Condon’s no-patience- for-delay attack on the problems with the Otto Zehm case was thrillingly fast and effective, and it cast an ugly, retrospective shadow on the city’s failure to get it done earlier. Less impressive was the sense that he’d predetermined a police chief and that the public input process was merely a stroll through a Potemkin village.

But that’s what you get with an Action Guy – and it’s especially what you get with someone who’s girded themselves against criticism by defining themselves as Action Guys.

Action. Which is, of course, a neutral quality. Can be good or bad.

City Councilman Mike Allen, who served previously on the council when Mary Verner was mayor, said he admires Condon’s approach.

“I think some of our previous administrations would gather information, put it to thought, and then be disabled by decision paralysis,” Allen said.

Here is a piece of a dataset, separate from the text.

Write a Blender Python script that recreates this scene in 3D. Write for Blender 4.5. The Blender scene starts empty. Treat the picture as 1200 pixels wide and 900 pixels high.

There’s certainly no paralysis with Action Guy. Just the opposite: He’s often rushed out ahead of the people he’s supposed to be working with. His decision to oust Ombudsman Tim Burns – followed by his decision to walk that back – is an example of action outpacing thought. Sometimes you have to stomp on toes – the Police Guild comes to mind – and sometimes you don’t.

Council President Ben Stuckart, who’s been at odds with the mayor occasionally, sees the Action Guy approach as double-edged.

“Change is good, and you need to force change, because bureaucracy is slow,” he said. “He gets things done quicker. People may not always know the full extent of what’s going on before it happens.”

The hiring of Frank Straub as police chief – or chief-in-waiting – is a grand illustration. Condon had his eye on Straub early and personally invited Straub to apply. It became the conventional wisdom as the hiring process rolled forward that Straub’s hiring was a foregone conclusion; when the mayor stuck by him against the wishes of an advisory panel of law enforcement officials, the conventional wisdom was cemented.

Once Straub was hired, Action Guy and his chief administrator, Theresa Sanders, personally paid to bring out four pro-Straub witnesses to address the City Council, because they felt there had been too much negativity surrounding his hiring.

A fascinating action. It’s entirely unsurprising when “deciders” get huffy over negative reactions to their decisions. But what they usually do is whine about it. Condon and Sanders did something unheard-of, did it on their own dime, and were up front about what they had done. I can’t decide whether it was brilliant or just expensively defensive, but it wasn’t passive.

There’s a lot of public appeal to the Action Guy approach. Anyone who’s ever gotten tangled in the weeds of organizational bureaucracy – sat through meeting after meeting, postponed deadline after postponed deadline – has some love for the idea of taking a big sharp blade to those weeds. The big drawback, of course, is what’s tangled up in those weeds: the messy, pain-in-the-butt thing known as participatory democracy, to say nothing of morale and teamwork. For every Action Guy out there who’s energizing an organization with vigor, there are another two blithely and thoughtlessly trampling the folks they’re supposed to be leading.

Stuckart said that during the selection process for Straub he heard a lot of complaints that ran along the lines of this: “It was already a done deal. Why even have the process if you’re just going to end up where you already are?”

That kind of thing comes with the territory, with Action Guy. It was just that kind of issue that led to Condon’s characterization of himself in that way; he’d ruffled feathers by rushing an unexamined decision on the ombudsman’s office, and he told the Inlander, “It’s no secret out there, I’m an action guy. Let’s go.”

Condon came roaring into office with a plan, with a team, with a style. His first day on the job involved appointing an interim police chief and holding a press conference. In the weeks that followed, he fired more than a half-dozen administrators.

We probably won’t have a great read on the actions of Action Guy for a while. In particular, the ramifications of Condon’s budget proposal will be crucial to his long-term prospects. Will we be happier in a few years that he didn’t raise our taxes, or further dismayed by the erosion of public services that accompanies the loss of 100 jobs?

On that and other questions, we’ll just have to do the one thing that Action Guys hate most: Wait and see.